The published specifications were significantly less impressive than specifications that were previously in public circulation.

The FC-31 made its international debut at the 14th Dubai Airshow on 10 November 2015. Lin Peng, FC-31's chief designer, says the fighter can be customized according to users' demands. "The users can designate domestic or International suppliers to provide communications equipment, sensors and guided weapons. The FC-31 was expected to make its first flight in 2019. It will reach its initial operating capability in 2022. And by 2024, the FC-31 would have full operational capability."

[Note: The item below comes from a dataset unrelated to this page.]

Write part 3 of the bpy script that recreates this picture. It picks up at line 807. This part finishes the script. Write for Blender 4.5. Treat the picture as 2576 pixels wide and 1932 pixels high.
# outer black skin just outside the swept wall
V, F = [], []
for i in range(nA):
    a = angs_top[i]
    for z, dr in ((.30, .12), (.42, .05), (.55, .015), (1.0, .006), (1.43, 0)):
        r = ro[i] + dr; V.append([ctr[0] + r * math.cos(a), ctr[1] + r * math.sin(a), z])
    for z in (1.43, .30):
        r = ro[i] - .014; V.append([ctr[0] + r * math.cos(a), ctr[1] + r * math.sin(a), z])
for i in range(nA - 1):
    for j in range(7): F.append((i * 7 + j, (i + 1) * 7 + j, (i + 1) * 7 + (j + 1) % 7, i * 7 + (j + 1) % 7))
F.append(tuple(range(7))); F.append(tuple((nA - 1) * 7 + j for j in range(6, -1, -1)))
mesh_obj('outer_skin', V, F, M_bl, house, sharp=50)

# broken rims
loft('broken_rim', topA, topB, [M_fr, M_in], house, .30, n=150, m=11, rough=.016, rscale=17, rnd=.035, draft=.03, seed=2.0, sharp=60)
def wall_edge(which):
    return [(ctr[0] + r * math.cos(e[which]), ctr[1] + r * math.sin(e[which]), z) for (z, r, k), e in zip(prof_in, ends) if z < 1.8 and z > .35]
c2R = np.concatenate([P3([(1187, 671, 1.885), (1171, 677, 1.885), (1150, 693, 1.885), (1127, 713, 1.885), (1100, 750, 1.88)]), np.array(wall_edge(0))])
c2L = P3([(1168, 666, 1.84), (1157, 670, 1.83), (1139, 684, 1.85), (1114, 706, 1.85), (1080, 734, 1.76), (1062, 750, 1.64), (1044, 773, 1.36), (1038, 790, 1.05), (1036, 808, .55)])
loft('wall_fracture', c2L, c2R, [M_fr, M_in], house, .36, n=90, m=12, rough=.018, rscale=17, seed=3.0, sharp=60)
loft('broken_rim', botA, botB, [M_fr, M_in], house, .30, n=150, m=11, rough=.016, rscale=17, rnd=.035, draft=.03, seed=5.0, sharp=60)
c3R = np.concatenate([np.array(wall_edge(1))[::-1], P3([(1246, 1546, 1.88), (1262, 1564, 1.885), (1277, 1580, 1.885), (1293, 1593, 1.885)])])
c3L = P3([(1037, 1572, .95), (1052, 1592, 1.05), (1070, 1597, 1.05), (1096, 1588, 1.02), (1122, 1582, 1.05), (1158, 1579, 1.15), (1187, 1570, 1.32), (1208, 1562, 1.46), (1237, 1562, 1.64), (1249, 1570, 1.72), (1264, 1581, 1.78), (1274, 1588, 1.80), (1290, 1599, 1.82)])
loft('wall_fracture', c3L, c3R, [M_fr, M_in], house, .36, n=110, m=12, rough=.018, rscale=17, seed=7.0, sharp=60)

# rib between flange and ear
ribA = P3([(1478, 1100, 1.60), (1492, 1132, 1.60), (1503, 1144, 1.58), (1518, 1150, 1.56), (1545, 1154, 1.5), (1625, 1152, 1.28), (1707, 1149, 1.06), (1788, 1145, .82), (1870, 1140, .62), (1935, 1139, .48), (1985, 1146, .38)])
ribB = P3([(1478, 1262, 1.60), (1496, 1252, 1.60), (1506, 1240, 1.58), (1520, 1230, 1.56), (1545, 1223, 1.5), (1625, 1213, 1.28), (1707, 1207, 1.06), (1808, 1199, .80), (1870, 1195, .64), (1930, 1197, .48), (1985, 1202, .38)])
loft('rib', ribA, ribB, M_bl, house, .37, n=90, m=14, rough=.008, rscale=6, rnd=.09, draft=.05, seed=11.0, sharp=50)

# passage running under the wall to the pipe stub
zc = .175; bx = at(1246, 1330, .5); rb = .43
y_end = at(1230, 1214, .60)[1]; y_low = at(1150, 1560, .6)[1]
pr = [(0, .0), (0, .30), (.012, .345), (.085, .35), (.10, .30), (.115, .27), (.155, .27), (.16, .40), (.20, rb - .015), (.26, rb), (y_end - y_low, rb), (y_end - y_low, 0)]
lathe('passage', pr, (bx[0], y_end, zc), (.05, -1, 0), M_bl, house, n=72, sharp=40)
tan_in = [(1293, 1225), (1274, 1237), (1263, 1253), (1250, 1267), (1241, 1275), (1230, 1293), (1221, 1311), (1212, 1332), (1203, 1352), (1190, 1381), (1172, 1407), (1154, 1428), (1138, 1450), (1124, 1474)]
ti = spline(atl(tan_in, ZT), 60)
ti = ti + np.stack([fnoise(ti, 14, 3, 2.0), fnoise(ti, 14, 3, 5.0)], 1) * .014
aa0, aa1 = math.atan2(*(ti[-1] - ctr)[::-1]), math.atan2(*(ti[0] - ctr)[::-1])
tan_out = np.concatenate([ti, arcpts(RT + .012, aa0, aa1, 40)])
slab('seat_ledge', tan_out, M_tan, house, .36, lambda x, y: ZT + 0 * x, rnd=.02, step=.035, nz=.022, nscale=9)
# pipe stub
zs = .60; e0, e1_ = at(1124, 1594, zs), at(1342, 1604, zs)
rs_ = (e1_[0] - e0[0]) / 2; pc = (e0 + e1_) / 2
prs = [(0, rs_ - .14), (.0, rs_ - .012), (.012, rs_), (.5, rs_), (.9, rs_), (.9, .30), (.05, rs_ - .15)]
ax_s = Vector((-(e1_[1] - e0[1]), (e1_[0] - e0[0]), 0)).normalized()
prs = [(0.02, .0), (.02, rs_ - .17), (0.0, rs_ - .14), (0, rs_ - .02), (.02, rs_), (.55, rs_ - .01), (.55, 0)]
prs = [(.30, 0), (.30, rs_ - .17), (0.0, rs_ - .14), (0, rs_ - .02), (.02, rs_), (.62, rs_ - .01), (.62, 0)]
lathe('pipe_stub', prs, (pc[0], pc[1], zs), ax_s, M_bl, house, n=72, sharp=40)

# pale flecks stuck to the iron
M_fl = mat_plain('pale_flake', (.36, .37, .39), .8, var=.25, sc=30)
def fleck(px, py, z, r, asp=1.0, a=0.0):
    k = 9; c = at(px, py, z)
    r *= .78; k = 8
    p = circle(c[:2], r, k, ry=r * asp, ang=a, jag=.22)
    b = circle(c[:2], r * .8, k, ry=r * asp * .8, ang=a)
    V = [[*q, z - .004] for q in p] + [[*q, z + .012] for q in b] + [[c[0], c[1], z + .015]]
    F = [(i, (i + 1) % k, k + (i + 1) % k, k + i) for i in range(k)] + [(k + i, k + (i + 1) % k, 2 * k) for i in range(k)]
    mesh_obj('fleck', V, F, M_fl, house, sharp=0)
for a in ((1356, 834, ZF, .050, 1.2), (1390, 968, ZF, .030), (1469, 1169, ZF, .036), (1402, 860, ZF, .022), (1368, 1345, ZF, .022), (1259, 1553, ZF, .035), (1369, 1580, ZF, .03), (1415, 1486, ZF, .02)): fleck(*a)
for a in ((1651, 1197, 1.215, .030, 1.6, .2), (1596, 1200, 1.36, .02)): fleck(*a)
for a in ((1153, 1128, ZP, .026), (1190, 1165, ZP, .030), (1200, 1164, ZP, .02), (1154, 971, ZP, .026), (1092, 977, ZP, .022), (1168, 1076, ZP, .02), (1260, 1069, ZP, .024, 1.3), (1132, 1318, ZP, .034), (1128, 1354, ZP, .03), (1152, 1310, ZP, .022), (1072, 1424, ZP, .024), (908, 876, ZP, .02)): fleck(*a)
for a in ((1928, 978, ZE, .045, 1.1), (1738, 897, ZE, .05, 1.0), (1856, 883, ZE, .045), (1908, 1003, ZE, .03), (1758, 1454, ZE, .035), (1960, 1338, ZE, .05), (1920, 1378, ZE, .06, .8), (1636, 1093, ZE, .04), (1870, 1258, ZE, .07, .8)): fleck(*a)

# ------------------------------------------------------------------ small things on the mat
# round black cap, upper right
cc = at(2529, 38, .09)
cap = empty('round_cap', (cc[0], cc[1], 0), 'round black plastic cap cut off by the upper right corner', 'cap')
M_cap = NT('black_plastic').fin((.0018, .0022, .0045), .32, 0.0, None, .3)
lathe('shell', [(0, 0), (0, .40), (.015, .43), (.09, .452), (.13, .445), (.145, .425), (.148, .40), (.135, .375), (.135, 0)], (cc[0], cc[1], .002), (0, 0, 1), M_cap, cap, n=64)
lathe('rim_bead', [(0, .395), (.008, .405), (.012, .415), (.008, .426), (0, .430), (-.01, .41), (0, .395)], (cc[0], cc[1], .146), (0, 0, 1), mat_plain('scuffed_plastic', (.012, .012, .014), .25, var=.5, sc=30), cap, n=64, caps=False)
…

The twin-engine, radar-evading stealth fighter was developed by the Aviation Industry Corporation of China, or AVIC. Deputy general manager Li Yuhai says the FC-31 is equal to other types of fighters of the same class in terms of its platform and systems performance, and is also cost effective."No matter if it's in terms of the cost of a single fighter or in terms of the cost throughout a fighter's whole life cycle, the FC-31 is better than any other fighter of the same class."

Named Shenyang J-31 in Chinese, the fighter made its maiden flight in late 2012 and was displayed to the public for the first time in late 2014 during China's International Aviation & Aerospace Exhibition. The fighter's debut at Dubai Airshow marks the first time that China has introduced a domestically-built fighter jet on the international stage. In the past, China's roles have mainly involved production or supportive services.

The biennial Dubai Airshow, the biggest in the Middle East and Africa, was first held in 1989 and is considered to be one of the fastest growing air shows in the world. At the 2013 show, deals reached more than 20.6 billion U.S. dollars in total.